A Visit with the Dead on All Saints’ Day
Mary Reporting. November 1st is All Saints’ Day, a holy day in the Catholic Church. The faithful go to Mass on this day, which is set aside to honor all the saints. There are thousands of named saints, canonized through the centuries after much study and authenticated miracles. But clearly there are millions of unnamed saints who have attained paradise. The Church dedicates this day to them.
New Orleanians, with their usual joie de vivre, take the day that honors the dead a step further. This being New Orleans, the celebrations often include food and wine. Funeral homes schedule Masses followed by refreshments. Family picnics at gravesites are common.
Many visit their forebears’ resting places to spruce up the aboveground tombs. They weed the surrounding grounds, scrub marble stones or whitewash the mausoleums made of brick with plaster façades. Then they decorate with festooned flowers and elaborate wreathes. Some make a day of it, traveling from one cemetery to another if their relatives are entombed in different “cities of the dead” in various neighborhoods.
During the 1880s when are novels are set, the entire city shut down. Vendors selling food, flowers and black glass wreathes lined the streets near cemeteries. Crowds gathered to visit their dead and each other. This wood engraving by John Durkin published in Harper’s Weekly in November 1885 is no doubt an apt depiction of the holy day celebration.
We included the custom in What a Widow Wants. The Collins family visits the grave of Bridget, Patrick’s wife, Maureen’s mother. Irishman William Collins is amazed by the odd celebration:
“Julia set out a picnic of lemonade, soul cakes, and the simple meal of boiled shrimp with Remoulade sauce, chicken and dumplings, and for dessert sparkling wine, caramel cake, pralines and chocolate, all of which had been the favorites of Aunt Bridget. As he enjoyed these delicacies, William had to marvel at the gorgeous fall sunshine, at the delightful way New Orleans imprinted its unique stamp on the church calendar.

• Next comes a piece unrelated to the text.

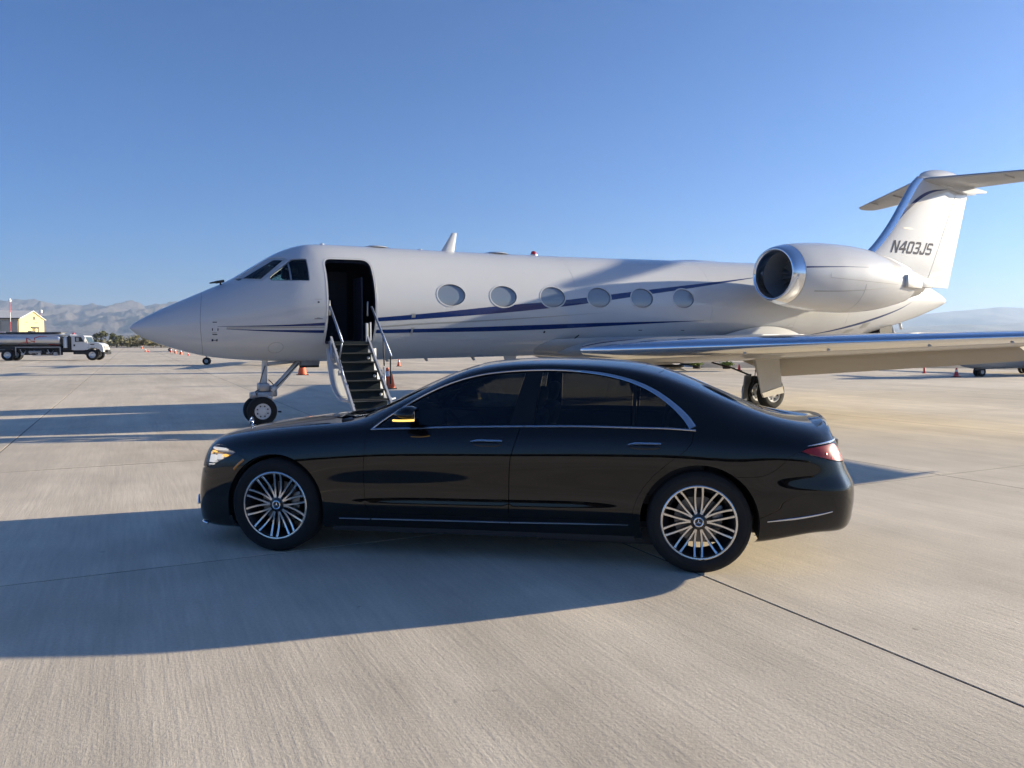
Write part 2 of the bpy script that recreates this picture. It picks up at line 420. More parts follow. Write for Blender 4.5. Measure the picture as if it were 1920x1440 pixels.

Next, they got to work. Maureen, like a little general, sat on an iron bench, arranging flowers and directing Guy in painting Bridget’s tomb with a brilliant whitewash. Uncle Patrick strained the seat of his dress pants bending to de-root vetch and cat’s claw and William scrubbed the marble doorstep until it gleamed. The next several hours were devoted to decorating the tomb with arrays of yellow chrysanthemums, red coxcombs and wreaths of iridescent black glass and oyster shells.
Watching the care Uncle Patrick and Maureen lavished on the marble structure—he on a step ladder polishing the angel at the portico, she washing the stained glass—William’s heart twisted with a private grief, not for family members among the dead, but for those among the living who would die—his parents and his brothers; his older brother Cormac and his younger brother John, and of course his sister, Sarah, the unhappiest of all, on the other side of the world.”